そのブランドに“人間らしさ”はあるか?──顧客を惹きつけるブランドパーソナリティの設計術

ブランドパーソナリティとは?

ブランドパーソナリティとは、ブランドがまるで人間のように持つ“性格”や“人格”を意味する概念です。

たとえば…

  • スターバックス:知的で落ち着きのある都会派

  • ナイキ:情熱的でチャレンジ精神旺盛なアスリート気質

  • IKEA:親しみやすく実用的、合理的で温かい

ユーザーがブランドに対して「このブランドは○○っぽい」と感じるその“○○”こそが、ブランドパーソナリティです。


なぜブランドパーソナリティが重要なのか?

ユーザーは機能や価格だけで商品やサービスを選んでいるわけではありません。共感・信頼・憧れといった感情要素も大きく影響します。

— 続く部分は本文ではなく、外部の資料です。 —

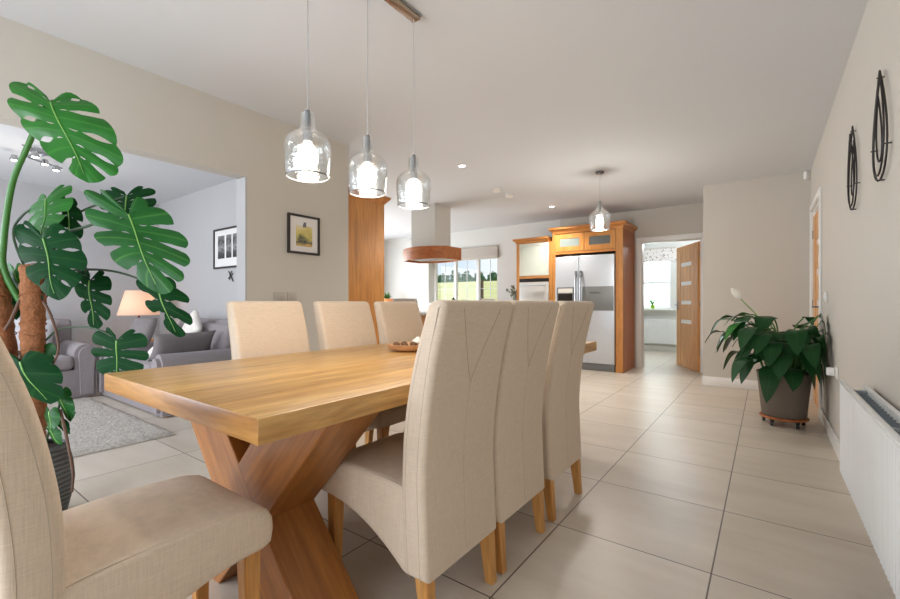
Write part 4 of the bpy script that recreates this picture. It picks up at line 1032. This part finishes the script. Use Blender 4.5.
for pts, r in (([(40, 300, 2.12), (14, 240, 2.2), (22, 216, 2.24), (48, 200, 2.21)], .006),
               ([(42, 300, 2.1), (38, 255, 2.1), (44, 239, 2.03)], .006),
               ([(42, 290, 2.12), (58, 240, 2.1), (88, 226, 2.06), (128, 214, 2.03)], .007),
               ([(42, 280, 2.15), (55, 232, 2.2), (84, 210, 2.24), (126, 196, 2.21)], .006),
               ([(44, 290, 2.14), (66, 272, 2.14), (112, 271, 2.13), (158, 286, 2.125)], .006),
               ([(44, 300, 2.16), (66, 275, 2.17), (84, 275, 2.16), (91, 281, 2.155)], .004),
               ([(46, 340, 2.12), (60, 329, 2.08), (85, 327, 2.02), (104, 332, 1.99), (118, 341, 1.982)], .0045),
               ([(40, 320, 2.15), (54, 240, 2.2), (68, 206, 2.205)], .005),
               ([(36, 380, 2.06), (28, 372, 2.02), (20, 362, 2.005)], .005), ([(46, 440, 2.1), (58, 410, 2.09), (61, 394, 2.083)], .005), ([(30, 330, 2.2), (18, 290, 2.22), (8, 284, 2.205)], .005), ([(46, 445, 2.1), (50, 425, 2.07), (50, 412, 2.055)], .004)):
    stemtube('petiole', pts, r, 'stem_dark')
for pts, r in (([(44, 302, 2.06), (51, 316, 2.03), (57, 336, 2.03), (58, 352, 2.03), (52, 366, 2.04), (48, 376, 2.05)], .0055), ([(60, 410, 2.06), (65, 430, 2.0), (70, 455, 1.97), (73, 475, 1.95), (72, 492, 1.95)], .006), ([(20, 300, 2.06), (12, 318, 2.04), (5, 330, 2.04)], .007)):
    stemtube('aerial_root', pts, r, 'root')

# ------------------------------------------------------------------ peace lily on its wheeled stand
PLX, PLY = .125, 4.74
st_ = thing('plant_caddy', 'round wooden wheeled plant caddy under the taupe pot', 'plant caddy', (PLX, PLY, 0))
bm = BM(); lathe(bm, [(0, .06), (.17, .06), (.175, .068), (.17, .078), (0, .078)], 36); fin('board', bm, M['oak_dark'], st_, 40)
for k in range(5):
    a = R(20+72*k); c = Vector((math.cos(a)*.145, math.sin(a)*.145, 0))
    bm = BM(); tube(bm, [c+Vector((-.012, 0, .026)), c+Vector((.012, 0, .026))], .025, 16); w_ = fin('wheel', bm, M['black'], st_, 40)
    bm = BM(); box(bm, c.x-.018, c.x+.018, c.y-.012, c.y+.012, .045, .0595); fin('caster_plate', bm, M['iron'], w_)
pl = thing('peace_lily', 'bushy peace lily with one white flower in a taupe pot by the oak door', 'plant', (PLX, PLY, .079))
bm = BM(); lathe(bm, [(0, 0), (.152, 0), (.158, .006), (.19, .34), (.197, .372), (.191, .38), (.182, .376), (.176, .33), (0, .32)], 48); fin('pot', bm, M['pot_grey'], pl, 40)
bm = BM(); lathe(bm, [(0, .335), (.178, .335)], 32); fin('soil', bm, M['soil'], pl)
rnd = random.Random(21)
bmd, bmb, bst = BM(), BM(), BM()
uvd, uvb = bmd.loops.layers.uv.new('UVMap'), bmb.loops.layers.uv.new('UVMap')
def lily_leaf(bm, uvl, base, az, reach, rise, drop, L, w, twist):
    out = Vector((math.cos(az), math.sin(az), 0))
    tip0 = base+out*reach+Vector((0, 0, rise))
    tube(bst, spline([base, base+out*reach*.35+Vector((0, 0, rise*.75)), tip0], 5), [.005]*11, 6) if reach+rise > .1 else None
    side0 = Vector((-math.sin(az), math.cos(az), 0)); n = 12; prev = None
    d0 = (out*.8+Vector((0, 0, .5))).normalized()
    for k in range(n+1):
        q = k/n
        p = tip0+out*L*(q*.8-.18*q*q)+Vector((0, 0, L*(.22*q-drop*q*q)))
        ww = w*(math.sin(math.pi*min(1, q*.97+.02))**.85) if k < n else .001
        ww = max(ww, .001)
        side = (side0+Vector((0, 0, twist*q))).normalized()
        row = [bm.verts.new(p+side*ww*j+Vector((0, 0, ww*.12*abs(j)-.006*math.sin(9*q+j)))) for j in (-1, -.5, 0, .5, 1)]
        if prev:
            for j in range(4):
                f = bm.faces.new((prev[j], prev[j+1], row[j+1], row[j]))
                for lp_, uvv in zip(f.loops, ((-1+j*.5, q), (-1+(j+1)*.5, q), (-1+(j+1)*.5, q), (-1+j*.5, q))): lp_[uvl].uv = uvv
        prev = row
leaves = []
for i in range(54):   # outer drooping ring
    az = 2*math.pi*i/54+rnd.uniform(-.15, .15); leaves.append((az, rnd.uniform(.05, .26), rnd.uniform(.06, .34), rnd.uniform(.6, 1.3), rnd.uniform(.20, .27)))
for i in range(34):   # upper leaves
    az = 2*math.pi*i/34+rnd.uniform(-.2, .2); leaves.append((az, rnd.uniform(.03, .26), rnd.uniform(.26, .46), rnd.uniform(.3, 1.0), rnd.uniform(.20, .27)))
for az, re, ri, dr, L in leaves:
    base = Vector((math.cos(az)*rnd.uniform(.02, .12), math.sin(az)*rnd.uniform(.02, .12), .33))
    lily_leaf(bmd, uvd, base, az, re, ri, dr, L, rnd.uniform(.052, .068), rnd.uniform(-.7, .7))
for az, re, ri, dr, L in ((R(195), .16, .45, .5, .27), (R(215), .20, .40, .75, .28), (R(180), .13, .46, .45, .24)):
    lily_leaf(bmb, uvb, Vector((-.04, -.02, .33)), az, re, ri, dr, L, .058, .3)
for b_ in (bmd, bmb, bst):
    for v in b_.verts:
        if v.co.x > .13: v.co.x = .13+.095*(1-math.exp(-(v.co.x-.13)/.095))
fo_ = fin('foliage', bmd, M['leaf_lily'], pl, 180, recalc=False); o = fin('foliage', bmb, M['leaf_lily_bright'], pl, 180, recalc=False); o['label'] = 'bright green upper leaves'
for q_ in (fo_, o): q_.scale = (1.2, 1.22, 1.1)
fin('leaf_stalk', bst, M['stem'], pl, 60).scale = (1.2, 1.22, 1.1)
bm = BM(); fl_ = spline([(-.02, -.02, .33), (-.06, -.06, .6), (-.17, -.12, .84), (-.30, -.2, 1.01)], 6); tube(bm, fl_, .0045, 6); fin('flower_stem', bm, M['stem_light'], pl, 60)
bm = BM(); tipd = Vector((-.55, -.35, .75)).normalized(); sd = tipd.cross(Vector((0, 1, .2))).normalized(); nn = tipd.cross(sd); prev = None
for k in range(11):
    q = k/10; p = fl_[-1]+tipd*.13*q; ww = max(.001, .028*math.sin(math.pi*(q*.95+.04))**.8)
    row = [bm.verts.new(p+sd*ww*j+nn*ww*.6*(1-j*j)) for j in (-1, -.5, 0, .5, 1)]
    if prev:
        for j in range(4): bm.faces.new((prev[j], prev[j+1], row[j+1], row[j]))
    prev = row
fin('flower', bm, M['white_petal'], pl, 180)

# ------------------------------------------------------------------ outside
bm = BM(); vs = [bm.verts.new(p) for p in ((-160, 7.9, -.35), (40, 7.9, -.35), (60, 95, 6.6), (-220, 95, 6.6))]; bm.faces.new(vs)
vs2 = [bm.verts.new(p) for p in ((-220, 95.0, 6.6), (60, 95.0, 6.6), (90, 260, 6.0), (-400, 260, 6.0))]; bm.faces.new(vs2)
fin_ = fin('ground_field', bm, M['field']); struct(fin_)
rnd = random.Random(11)
def tree(x, y, z, h, w, seed):
    r = random.Random(seed); t = thing('tree', 'dark green tree in the line at the far edge of the field', 'tree', (x, y, z), 0, 'trees along the field edge')
    bm = BM(); tube(bm, [(0, 0, -.2), (0, 0, h*.5)], [.16, .08], 8); fin('trunk', bm, M['bark'], t, 60)
    bm = BM()
    for k in range(12):
        c = Vector((r.uniform(-.26, .26)*w, r.uniform(-.26, .26)*w, h*(.12+.7*(k/11)))); rr = w*r.uniform(.16, .24)*(1.15-.5*(k/11))
        q = bmesh.ops.create_icosphere(bm, subdivisions=2, radius=rr)
        for v in q['verts']: v.co = v.co*(1+r.uniform(-.2, .2)); v.co.z *= 1.15; v.co += c
    fin('crown', bm, M['tree'], t)
for i in range(30):
    x = -86+i*1.35+rnd.uniform(-.1, .1); y = 97+(i % 3)*5; tree(x, y, 6.5, rnd.uniform(2.3, 3.6), rnd.uniform(2.9, 3.6), i+60)
fpst = thing('fence_post', 'dark wooden post standing in the field outside the window', 'post', tuple(Vector((0, 0, 0))))
pp = at(482, 290, 22); fpst.location = (pp.x, pp.y, .45)
bx('post', -.06, .06, -.06, .06, -.2, 1.72, M['fence'], fpst); bx('post_cap', -.075, .075, -.075, .075, 1.721, 1.76, M['fence'], fpst)

# ------------------------------------------------------------------ light
W = bpy.data.worlds.new('sky'); S.world = W; W.use_nodes = True; nt = W.node_tree; nt.nodes.clear()
o = N(nt, 'ShaderNodeOutputWorld'); bg = N(nt, 'ShaderNodeBackground', Strength=1.0); lk(nt, bg.outputs[0], o.inputs[0])
tc = N(nt, 'ShaderNodeTexCoord'); sx = N(nt, 'ShaderNodeSeparateXYZ'); lk(nt, tc.outputs['Generated'], sx.inputs[0])
rp = N(nt, 'ShaderNodeValToRGB'); rp.color_ramp.elements[0].position = .0; rp.color_ramp.elements[0].color = srgb(226, 236, 245); rp.color_ramp.elements[1].position = .45; rp.color_ramp.elements[1].color = srgb(140, 182, 232)
nz = N(nt, 'ShaderNodeTexNoise', Scale=3.0, Detail=6.0); lk(nt, tc.outputs['Generated'], nz.inputs['Vector'])
cr = N(nt, 'ShaderNodeValToRGB'); cr.color_ramp.elements[0].position = .48; cr.color_ramp.elements[1].position = .66; lk(nt, nz.outputs['Fac'], cr.inputs[0])
lk(nt, sx.outputs['Z'], rp.inputs[0]); mx = N(nt, 'ShaderNodeMix', data_type='RGBA'); lk(nt, cr.outputs[0], mx.inputs[0]); lk(nt, rp.outputs[0], mx.inputs[6]); mx.inputs[7].default_value = (1, 1, 1, 1); lk(nt, mx.outputs[2], bg.inputs[0])
def lamp(name, typ, loc, energy, col=(1, 1, 1), rot=(0, 0, 0), **kw):
    l = bpy.data.lights.new(name, typ); l.energy = energy; l.color = col
    for k, v in kw.items(): setattr(l, k, v)
    o = bpy.data.objects.new(name, l); COL.objects.link(o); o.location = loc; o.rotation_euler = rot; return o
lamp('sun', 'SUN', (0, 0, 20), 3.0, (1, .95, .86), (R(-48), 0, R(-20)), angle=.01)
lamp('patio_fill_light', 'AREA', ((PX0+PX1)/2, YF-.02, 1.1), 72, (.84, .91, 1), (R(90), 0, 0), shape='RECTANGLE', size=PX1-PX0-.1, size_y=2.0)  # added fill, stands in for daylight through the unseen patio glazing
lamp('daylight_lounge', 'AREA', ((LX0+LX1)/2, YF-.02, 1.3), 105, (.85, .91, 1), (R(90), 0, 0), shape='RECTANGLE', size=LX1-LX0-.1, size_y=1.6)
lamp('kitchen_fill_light', 'AREA', (XL-.02, (KW0+KW1)/2, 1.1), 118, (.90, .95, 1), (R(90), 0, R(-90)), shape='RECTANGLE', size=KW1-KW0-.1, size_y=2.0)  # added fill that brightens the kitchen and its ceiling from the left
lamp('daylight_utility', 'AREA', ((UX0+UX1)/2, UY+.35, 1.55), 48, (.84, .92, 1), (R(-90), 0, 0), shape='RECTANGLE', size=UX1-UX0, size_y=1.2)
lamp('utility_fill_light', 'POINT', (-1.3, 8.9, 2.35), 42, (.90, .95, 1), shadow_soft_size=.12)  # added point light to brighten the utility room, no fitting modelled
for y in PYS: lamp('pendant_glow', 'POINT', (PX, y, 1.562+.02), 8, (1, .90, .78), shadow_soft_size=.04)
lamp('pendant_glow', 'POINT', (-1.535, 4.99, 1.93), 44, (1, .93, .85), shadow_soft_size=.04)
for x, y, _ in DL: lamp('downlight_glow', 'SPOT', (x, y, CEIL-.02), 85, (1, .94, .86), spot_size=R(120), spot_blend=.8, shadow_soft_size=.04)
lamp('table_lamp_glow', 'POINT', (-6.85, 2.2, 1.0), 3.2, (1, .72, .52), shadow_soft_size=.05)
lamp('lounge_spot_glow', 'POINT', (-5.75, 1.0, CEIL-.5), 5, (1, .88, .75), shadow_soft_size=.06)

# ------------------------------------------------------------------ camera
cam = bpy.data.cameras.new('camera'); co = bpy.data.objects.new('camera', cam); COL.objects.link(co)
co.location = (0, 0, H); co.rotation_euler = (R(90), 0, TH); cam.sensor_width = 36; cam.lens = 36*F/900; cam.shift_y = (V0-299.5)/900; cam.clip_start = .02; cam.clip_end = 800
S.camera = co
S.view_settings.view_transform = 'Standard'; S.view_settings.look = 'None'; S.view_settings.gamma = 1; S.view_settings.use_curve_mapping = False
S.view_settings.exposure = .26
S.cycles.max_bounces = 10; S.cycles.diffuse_bounces = 6; S.cycles.transparent_max_bounces = 16; S.cycles.caustics_reflective = False; S.cycles.caustics_refractive = False
S.cycles.sample_clamp_indirect = 6
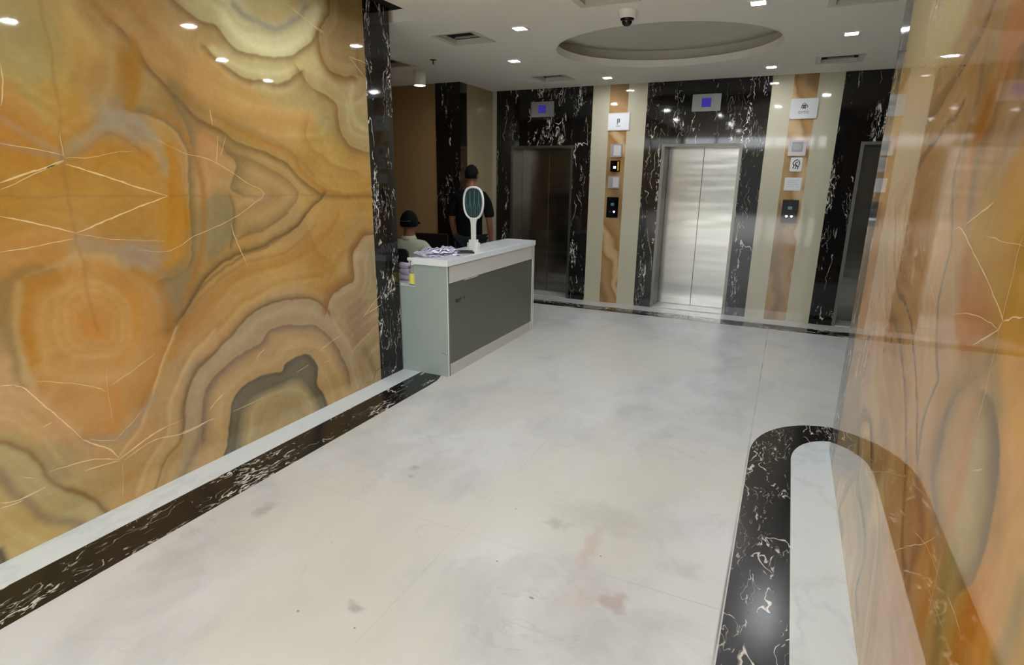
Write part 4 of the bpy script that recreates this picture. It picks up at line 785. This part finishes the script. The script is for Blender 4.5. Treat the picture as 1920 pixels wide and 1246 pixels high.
strokes('lettering', t, [[(-.06, .04), (.055, .04)], [(-.06, .018), (.03, .018)], [(-.06, -.004), (.06, -.004)], [(-.06, -.028), (.01, -.028)], [(.035, -.035), (.06, -.035)]], .004, -.0045, mat('grey_ink', (165, 165, 162), .7))
call_panel(.008, 1.264, .165, .255, 'black glass call panel low on the right tan strip')

# ---------------------------------------------------------------- ceiling fittings
M_led = mat('led_diffuser', (255, 255, 255), .4, emit=(247, 249, 255), es=215.0)
def downlight(x, y, lab, grp):
    t = thing('downlight', lab, 'ceiling light', (x, y, H), 0, grp)
    bm = bmesh.new(); s, i = .062, .043
    o_ = [(-s, -s), (s, -s), (s, s), (-s, s)]; n_ = [(-i, -i), (i, -i), (i, i), (-i, i)]
    for k in range(4):
        k2 = (k+1) % 4
        q = [bm.verts.new((*o_[k], -.006)), bm.verts.new((*o_[k2], -.006)), bm.verts.new((*n_[k2], -.006)), bm.verts.new((*n_[k], -.006))]; bm.faces.new(q)
        q = [bm.verts.new((*o_[k], -.006)), bm.verts.new((*o_[k2], -.006)), bm.verts.new((*o_[k2], .0)), bm.verts.new((*o_[k], .0))]; bm.faces.new(q)
        q = [bm.verts.new((*n_[k], -.006)), bm.verts.new((*n_[k2], -.006)), bm.verts.new((*n_[k2], .03)), bm.verts.new((*n_[k], .03))]; bm.faces.new(q)
    bmesh.ops.remove_doubles(bm, verts=bm.verts[:], dist=1e-5)
    mesh_obj('bezel', bm, M_white, t)
    mesh_obj('diffuser', BX((-i, -i, -.003), (i, i, .012)), M_led, t)
    return t
LAB = ['square downlight left of the dome camera', 'square downlight at the top edge, right of the dome camera', 'square downlight left of the round ceiling recess', 'square downlight right of the round ceiling recess', 'square downlight above the left tan strip', 'square downlight above the right tan strip',
       'corridor downlight just in front of the dome camera', 'corridor downlight over the right black floor border', 'corridor downlight over the left black floor border', 'corridor downlight in mid corridor, nearer the entrance', 'corridor downlight closest to the entrance']
dl0 = None
for k, (x, y) in enumerate(DL):
    lab = LAB[k]
    if dl0 is None: dl0 = downlight(x, y, lab, 'square downlights in the ceiling')
    else:
        c = copy_tree(dl0); c.location = (x, y, H); c['label'] = lab
        if k >= 6: c['group'] = 'downlights over the corridor'
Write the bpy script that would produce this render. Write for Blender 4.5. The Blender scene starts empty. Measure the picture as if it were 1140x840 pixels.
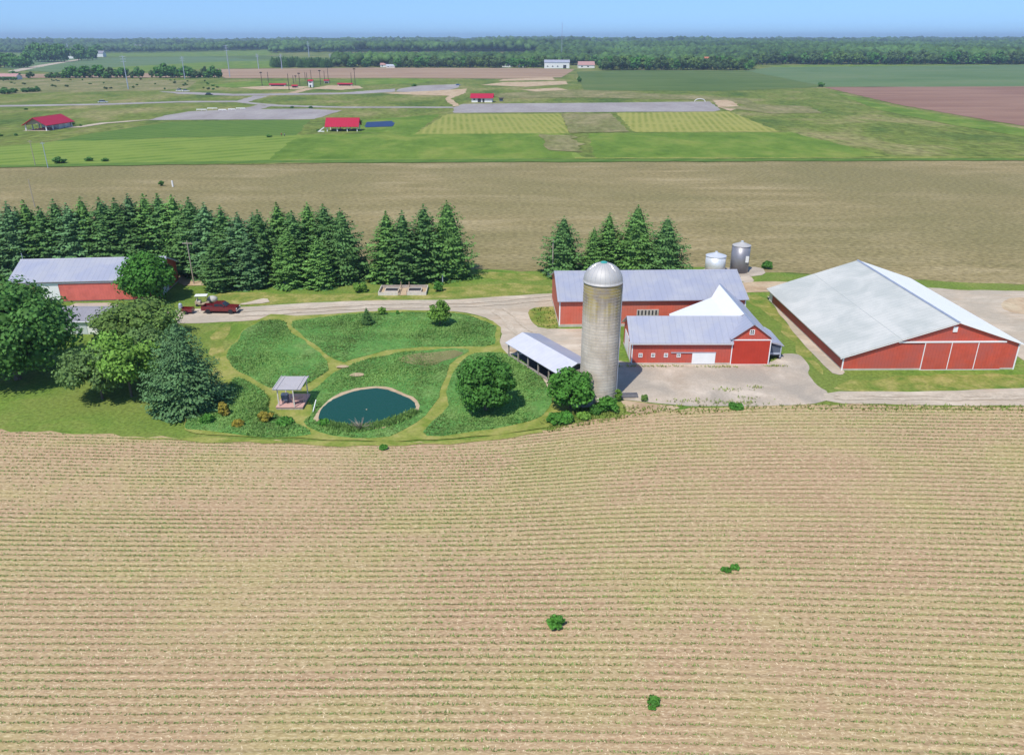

特に競合が多い市場では、ブランドの“人間性”こそが選ばれる決め手になります。

  • 無機質な情報発信をしていないか?

  • 顧客との会話が成立しているか?

  • ブランドの性格は明確に設計されているか?

人格あるブランドは、感情的なつながりを育てる力があります。


ブランドパーソナリティの5つの基本的な類型(Aaker理論)

アメリカのマーケティング学者、ジェニファー・エイカーが提唱した「ブランドパーソナリティの5次元分類」は、ブランド性格を理解する上で基本となります。

① 誠実(Sincerity)

誠実で親しみやすく、信頼できる印象
例:キユーピー、無印良品

② 興奮(Excitement)

活発で刺激的、最新トレンドに敏感
例:ナイキ、レッドブル

③ 能力(Competence)

知的で頼りがいがあり、パフォーマンスが高い
例:トヨタ、Apple

④ 洗練(Sophistication)

上品で魅力的、高級志向
例:CHANEL、Audi

⑤ 頑強(Ruggedness)

たくましく男らしい、アウトドア志向
例:THE NORTH FACE、ジープ


ウェブ制作におけるブランドパーソナリティの実装ポイント

■ トーン&マナー(Tone & Manner)の統一

テキスト、写真、色使い、UIすべてに人格を宿らせる。

例:

  • 誠実タイプ → 柔らかい色味・明快な文章・親身な文体

  • 興奮タイプ → 鮮やかなビジュアル・短く勢いのある文・動的UI

■ コピーライティングに性格を持たせる

言葉のリズムや語彙選びにブランドの“キャラ”を反映させましょう。

例:

「お手伝いします」vs「一緒に挑戦しよう」vs「任せてください」

■ ペルソナとブランドパーソナリティの整合性

ターゲットユーザーの性格と、ブランドのパーソナリティがズレると共感は生まれません。

NG例:

30代女性向けの癒し系スキンケアなのに、体育会系ノリの言葉づかい


ブランドパーソナリティを設計する3ステップ

1. ブランドの核(ミッション・ビジョン)を明確にする

何のために存在し、誰をどう変えたいのか?

2. ターゲットの感性・価値観を理解する

共感を呼ぶには、相手の“言語”を話す必要がある

3. 実際のコミュニケーションに人格を落とし込む

広告、SNS、メール、サポート対応…
あらゆる接点で一貫したキャラクターを保つこと


実例紹介:ブランドパーソナリティ成功企業

◆ スターバックス

「知的で共感力の高い友人のようなブランド」
→ ウェブや店内の言葉選び、サステナビリティへの取り組みまでトーンが統一

◆ バルミューダ

「ミニマルで創造的なエンジニア気質」
→ 製品だけでなく、説明書・サイト・広告に至るまで知的な美意識を感じさせる


まとめ:人格あるブランドは“記憶に残る”

  • 商品ではなく「人」として覚えられるブランドが強い

  • ユーザーに“語りかけられている感覚”を与える設計が大切

  • ウェブやデジタル領域でも人格の一貫性が求められる

ブランドの個性を設計することは、ビジネスを“感情のつながり”で成長させるための戦略的投資なのです。